Ghastly space precedents
On at least three previous occasions, breathing problems during descent threatened the lives of returning space crews, so any alarm felt in Moscow over this latest incident would be entirely understandable.

In June 1971, cosmonauts Georgy Dobrovolksky, Vadim Volkov and Viktor Patsayev suffocated during the return from their pioneering three-week visit to Salyut 1.  As the spacecraft jettisoned unneeded modules prior to hitting the upper atmosphere, a pressure equalization valve intended for activation much nearer to the ground was jarred open.
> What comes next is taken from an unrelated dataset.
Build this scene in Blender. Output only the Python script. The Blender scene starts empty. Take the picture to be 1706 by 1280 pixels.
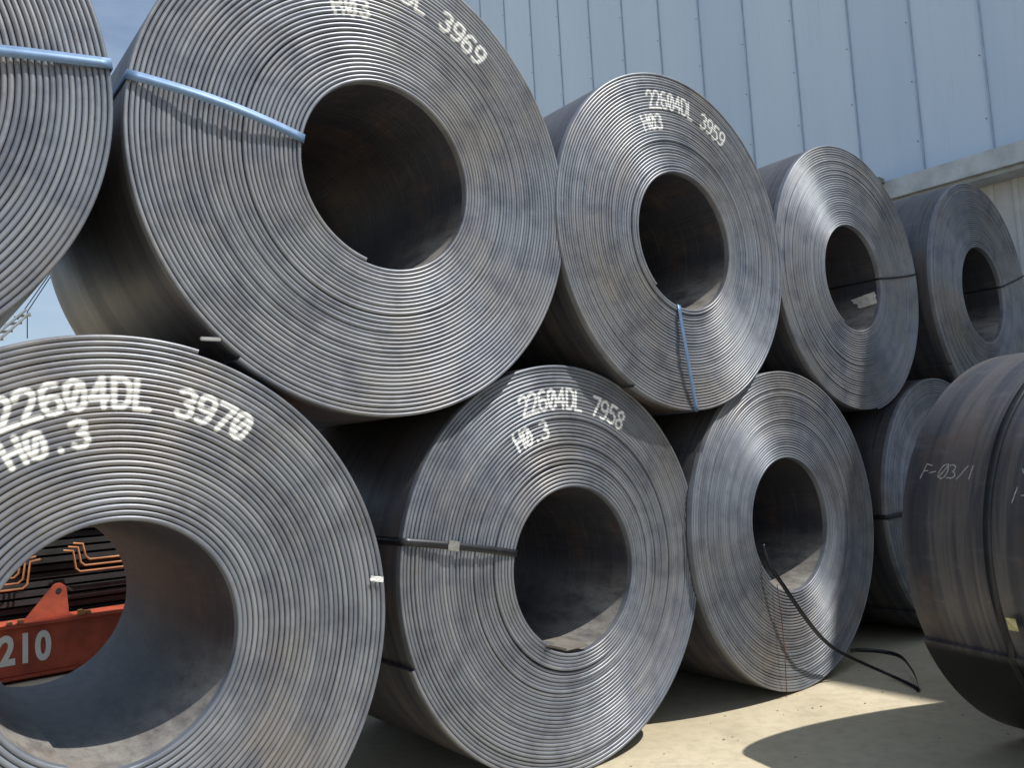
import bpy, math, numpy as np
from mathutils import Vector, Matrix
PI=math.pi
scene=bpy.context.scene
rad=math.radians
# ------------------------------------------------------------------ materials
def new_mat(name):
    m=bpy.data.materials.new(name); m.use_nodes=True
    nt=m.node_tree; b=nt.nodes['Principled BSDF']; return m,nt,b
def N(nt,t,**kw):
    n=nt.nodes.new(t)
    for k,v in kw.items():
        if k in n.inputs: n.inputs[k].default_value=v
        else: setattr(n,k,v)
    return n
def ramp(nt,fac,stops):
    r=nt.nodes.new('ShaderNodeValToRGB'); e=r.color_ramp.elements
    e[0].position=stops[0][0]; e[0].color=(*stops[0][1],1)
    e[1].position=stops[-1][0]; e[1].color=(*stops[-1][1],1)
    for p,c in stops[1:-1]:
        q=e.new(p); q.color=(*c,1)
    nt.links.new(fac,r.inputs[0]); return r.outputs[0]
def mixc(nt,f,a,b,mode='MIX'):
    m=nt.nodes.new('ShaderNodeMix'); m.data_type='RGBA'; m.blend_type=mode
    for s,v in ((m.inputs[0],f),(m.inputs[6],a),(m.inputs[7],b)):
        if isinstance(v,bpy.types.NodeSocket): nt.links.new(v,s)
        elif isinstance(v,(int,float)): s.default_value=v
        else: s.default_value=(*v,1)
    return m.outputs[2]
def coords(nt,scale=(1,1,1),kind='Object'):
    tc=nt.nodes.new('ShaderNodeTexCoord'); mp=nt.nodes.new('ShaderNodeMapping')
    mp.inputs['Scale'].default_value=scale; nt.links.new(tc.outputs[kind],mp.inputs[0]); return mp.outputs[0]
def noise(nt,vec,scale,detail=4,rough=.55):
    n=N(nt,'ShaderNodeTexNoise',Scale=scale,Detail=detail,Roughness=rough); nt.links.new(vec,n.inputs['Vector']); return n.outputs['Fac']
def bump(nt,b,h,strength,dist):
    n=N(nt,'ShaderNodeBump',Strength=strength,Distance=dist); nt.links.new(h,n.inputs['Height']); nt.links.new(n.outputs[0],b.inputs['Normal'])

def mat_edge():
    m,nt,b=new_mat('steel_strip_edge')
    at=nt.nodes.new('ShaderNodeAttribute'); at.attribute_name='tint'
    v=coords(nt)
    base=ramp(nt,at.outputs['Fac'],[(0,(.15,.17,.205)),(.5,(.215,.235,.27)),(1,(.30,.315,.345))])
    oi=nt.nodes.new('ShaderNodeObjectInfo'); mpv=nt.nodes.new('ShaderNodeVectorMath'); mpv.operation='ADD'
    nt.links.new(v,mpv.inputs[0]); nt.links.new(oi.outputs['Location'],mpv.inputs[1]); vw=mpv.outputs[0]
    n1=noise(nt,vw,1.5,5)
    c=mixc(nt,ramp(nt,n1,[(.45,(0,0,0)),(.72,(.6,.6,.6))]),base,(.225,.18,.135))
    n2=noise(nt,v,150,2)
    c=mixc(nt,ramp(nt,n2,[(.64,(0,0,0)),(.85,(.35,.35,.35))]),c,(.40,.39,.37))
    n3=noise(nt,vw,7,5,.62)
    c=mixc(nt,ramp(nt,n3,[(.33,(.6,.6,.6)),(.55,(0,0,0))]),c,(.09,.10,.135))
    n8=noise(nt,vw,22,5,.7)
    c=mixc(nt,ramp(nt,n8,[(.62,(0,0,0)),(.75,(.55,.55,.55))]),c,(.16,.105,.07))
    nt.links.new(c,b.inputs['Base Color'])
    b.inputs['Metallic'].default_value=.3
    r=nt.nodes.new('ShaderNodeMapRange'); nt.links.new(n3,r.inputs[0]); r.inputs[3].default_value=.32; r.inputs[4].default_value=.48
    nt.links.new(r.outputs[0],b.inputs['Roughness'])
    bump(nt,b,n2,.1,.0015)
    return m
def mat_side():
    m,nt,b=new_mat('mill_scale_steel')
    at=nt.nodes.new('ShaderNodeAttribute'); at.attribute_name='tint'
    v=coords(nt,(.2,4,.2)); band=noise(nt,v,1.6,5,.65)
    c=ramp(nt,band,[(.3,(.032,.036,.05)),(.42,(.07,.073,.088)),(.5,(.125,.118,.12)),(.58,(.06,.062,.076)),(.72,(.17,.155,.145))])
    v2=coords(nt,(1,1,1)); n2=noise(nt,v2,2.2,6,.65)
    c=mixc(nt,ramp(nt,n2,[(.5,(0,0,0)),(.72,(.65,.65,.65))]),c,(.17,.11,.082))
    v3=coords(nt,(7,1.5,7)); n3=noise(nt,v3,3,6,.75)
    c=mixc(nt,ramp(nt,n3,[(.55,(0,0,0)),(.8,(.35,.35,.35))]),c,(.25,.24,.235))
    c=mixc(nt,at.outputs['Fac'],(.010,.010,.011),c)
    nt.links.new(c,b.inputs['Base Color'])
    b.inputs['Metallic'].default_value=.3
    r=nt.nodes.new('ShaderNodeMapRange'); nt.links.new(band,r.inputs[0]); r.inputs[3].default_value=.52; r.inputs[4].default_value=.3
    nt.links.new(r.outputs[0],b.inputs['Roughness'])
    bump(nt,b,n2,.3,.012)
    return m
def mat_inner():
    m,nt,b=new_mat('coil_bore_steel')
    v=coords(nt,(1.2,1,1.2)); n1=noise(nt,v,2.0,5,.6)
    c=ramp(nt,n1,[(.3,(.028,.031,.042)),(.52,(.045,.045,.056)),(.66,(.10,.07,.058)),(.85,(.17,.105,.075))])
    v3=coords(nt,(1,26,1)); n3=noise(nt,v3,3.5,6,.7)
    c=mixc(nt,ramp(nt,n3,[(.5,(0,0,0)),(.75,(.5,.5,.5))]),c,(.15,.155,.175))
    v5=coords(nt,(30,1.5,30)); n5=noise(nt,v5,2,4,.7)
    c=mixc(nt,ramp(nt,n5,[(.3,(.6,.6,.6)),(.5,(0,0,0))]),c,(.02,.02,.028))
    # sunlit patch painted into the bore colour: paler towards the bottom
    tc=nt.nodes.new('ShaderNodeTexCoord'); sx=nt.nodes.new('ShaderNodeSeparateXYZ'); nt.links.new(tc.outputs['Object'],sx.inputs[0])
    mr=nt.nodes.new('ShaderNodeMapRange'); nt.links.new(sx.outputs[2],mr.inputs[0]); mr.inputs[1].default_value=-.04; mr.inputs[2].default_value=-.22; mr.inputs[3].default_value=0; mr.inputs[4].default_value=.9
    n7=noise(nt,coords(nt,(3,1,3)),4,5,.7)
    mu=nt.nodes.new('ShaderNodeMath'); mu.operation='MULTIPLY'; nt.links.new(mr.outputs[0],mu.inputs[0])
    q=nt.nodes.new('ShaderNodeMapRange'); nt.links.new(n7,q.inputs[0]); q.inputs[1].default_value=.25; q.inputs[2].default_value=.6; nt.links.new(q.outputs[0],mu.inputs[1])
    # painted sunlight fades away from the open end
    fd=nt.nodes.new('ShaderNodeMapRange'); nt.links.new(sx.outputs[1],fd.inputs[0]); fd.inputs[1].default_value=.25; fd.inputs[2].default_value=.7; fd.inputs[3].default_value=1; fd.inputs[4].default_value=.25
    m2=nt.nodes.new('ShaderNodeMath'); m2.operation='MULTIPLY'; nt.links.new(mu.outputs[0],m2.inputs[0]); nt.links.new(fd.outputs[0],m2.inputs[1])
    c=mixc(nt,m2.outputs[0],c,(.36,.34,.31))
    nt.links.new(c,b.inputs['Base Color']); b.inputs['Metallic'].default_value=.15; b.inputs['Roughness'].default_value=.5
    bump(nt,b,n3,.5,.006)
    return m
def simple(name,col,rough=.5,metal=0,var=.25,scale=8,bumpd=0):
    m,nt,b=new_mat(name); v=coords(nt); n=noise(nt,v,scale,5,.6)
    c=ramp(nt,n,[(.3,tuple(x*(1-var) for x in col)),(.7,tuple(min(1,x*(1+var)) for x in col))])
    nt.links.new(c,b.inputs['Base Color']); b.inputs['Roughness'].default_value=rough; b.inputs['Metallic'].default_value=metal
    if bumpd: bump(nt,b,n,.4,bumpd)
    return m
def mat_paint():
    m,nt,b=new_mat('white_spray_paint')
    at=nt.nodes.new('ShaderNodeAttribute'); at.attribute_name='cov'
    v=coords(nt); n=noise(nt,v,170,2,.6)
    ad=nt.nodes.new('ShaderNodeMath'); ad.operation='MULTIPLY_ADD'
    nt.links.new(n,ad.inputs[0]); ad.inputs[1].default_value=.5; nt.links.new(at.outputs['Fac'],ad.inputs[2])
    mr=nt.nodes.new('ShaderNodeMapRange'); nt.links.new(ad.outputs[0],mr.inputs[0])
    mr.inputs[1].default_value=.3; mr.inputs[2].default_value=.95; mr.inputs[3].default_value=0; mr.inputs[4].default_value=.95
    b.inputs['Base Color'].default_value=(.82,.83,.83,1); b.inputs['Roughness'].default_value=.6
    nt.links.new(mr.outputs[0],b.inputs['Alpha'])
    return m
M_EDGE=mat_edge(); M_SIDE=mat_side(); M_IN=mat_inner(); M_DARK=simple('dark_gap',(.015,.015,.018),.8)
M_PAINT=mat_paint()
M_STRAP=simple('blued_steel_strap',(.13,.215,.36),.5,.3,.15,20)
M_STRAPD=simple('black_steel_strap',(.022,.024,.03),.38,.4,.3,20)
M_CLIP=simple('strap_seal',(.5,.5,.5),.35,.8,.3,60)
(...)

Over the next minute — as the crew desperately tried to locate and stop the leak — all the cabin air was released to space.

Their Soyuz 11 spacecraft landed on autopilot, and recovery crews, puzzled but not alarmed over the lack of radio communication, rushed to open the hatch. The inert bodies of the three men were quickly extracted and resuscitation was attempted, but to no avail.

In 1975, during the landing of the last Apollo spacecraft, a procedural error caused by communications confusion led to noxious gas from the capsule’s thruster system being sucked into the cabin, almost incapacitating astronauts Thomas Stafford, Deke Slayton and Vance Brand. Aside from the threat of poisoning from the chemical, the crew came close to losing consciousness and not being able to deploy the capsule’s parachute system — which would have been a fatal development.

In 1977, during an emergency night landing after a botched docking at a military space station, cosmonauts Vyacheslav Zudov and Valeriy Rozhdestvenskiy landed by bad luck on a salt lake in their desert recovery zone. Fouled parachute lines turned the bobbing capsule on its side so that its air vents were blocked.

The recovery team was ill-equipped for cold-weather water operations, and it took half a day of frantic effort to retrieve the capsule. Space officials assumed that the cold and suffocation must have killed the two men trapped inside. When the capsule was finally beached, workers gingerly opened the hatch and expected to find dead bodies. Instead, the cosmonauts waved weakly to them — barely alive.